RodneyWright wrote:
Actually, I heard that Ford is bringing back the radio knobs for just that reason. It's easier to reach over and feel a knob (ok, open door) and keep your eyes on the road vs looking at a touch screen menu. Nothing tactile about a touch screen.
If they electrified them (to the touch), would that be tactile enough?

I haven't had to deal with one of the touch screens yet. So far, so good. I found the three rotary knob HVAC control arrangement popular in the 90's to be ideal. You don't have to look at it to operate it. Ditto for the two knobs+5 preset buttons+AM/FM slider radio in my first Mustang. The 47-look-alike-push-button HVAC controls on my '12 Fusion (located really low, next to my right knee) are pretty awful, but at least I have a separate 26-look-alike-push-button interface for the radio. Still, those 73 buttons are less likely to cause me to crash than a touch screen.
Wing vents. Love them. Miatas have a little quarter window next to the A-pillar that ought to be a wing vent.

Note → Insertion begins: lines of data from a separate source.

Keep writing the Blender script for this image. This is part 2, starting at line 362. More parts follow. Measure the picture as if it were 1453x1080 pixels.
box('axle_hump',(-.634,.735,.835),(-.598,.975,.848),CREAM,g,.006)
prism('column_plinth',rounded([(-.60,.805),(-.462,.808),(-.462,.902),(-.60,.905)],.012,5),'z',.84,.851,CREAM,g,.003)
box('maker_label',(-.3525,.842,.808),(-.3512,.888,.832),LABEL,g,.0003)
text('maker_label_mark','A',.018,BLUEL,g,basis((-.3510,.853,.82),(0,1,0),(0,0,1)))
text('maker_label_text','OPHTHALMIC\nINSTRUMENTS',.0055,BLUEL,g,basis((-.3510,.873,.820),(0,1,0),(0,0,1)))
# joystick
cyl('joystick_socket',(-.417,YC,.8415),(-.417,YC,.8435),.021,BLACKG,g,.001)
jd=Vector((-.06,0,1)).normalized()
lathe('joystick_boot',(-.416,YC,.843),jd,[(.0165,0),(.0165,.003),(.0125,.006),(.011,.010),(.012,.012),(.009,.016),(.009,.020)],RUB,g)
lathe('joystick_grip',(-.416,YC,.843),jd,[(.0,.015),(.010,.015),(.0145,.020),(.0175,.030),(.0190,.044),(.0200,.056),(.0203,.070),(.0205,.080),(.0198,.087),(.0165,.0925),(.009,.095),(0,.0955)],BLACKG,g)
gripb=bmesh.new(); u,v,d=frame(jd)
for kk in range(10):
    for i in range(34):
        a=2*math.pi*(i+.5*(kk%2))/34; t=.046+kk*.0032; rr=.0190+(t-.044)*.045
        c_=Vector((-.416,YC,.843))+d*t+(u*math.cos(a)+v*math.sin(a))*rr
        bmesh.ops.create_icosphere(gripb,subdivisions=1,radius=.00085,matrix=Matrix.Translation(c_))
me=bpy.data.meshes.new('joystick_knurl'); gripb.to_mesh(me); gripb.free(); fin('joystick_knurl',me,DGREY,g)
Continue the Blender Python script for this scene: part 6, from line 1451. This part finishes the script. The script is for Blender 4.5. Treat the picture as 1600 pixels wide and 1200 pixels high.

Death of the manual transmission -- it is disheartening to think that even Ferrari has stopped offering them in its newer models. Sure, the flappy paddles are faster, but where's the fun if there's no possibility of failure to match revs on a downshift? (A few weeks ago a friend invited to drive his brand-new SBY Laguna Seca. If I had tried a heel-toe downshift, there was the ever-so-tiny possibility of, shall we say, abusing the privilege. No rev matching that day. Nevertheless, the car sounded and looked fabulous.)
Once all of the manual transmission cars are gone, I'm going to buy big Buick, or perhaps a Geely, and hire one of you drive me to the grocery store, drug store, senior citizen's center, doctor's appointments, and Tarheel Telsa Sports Car Club (THTSCC) meetings.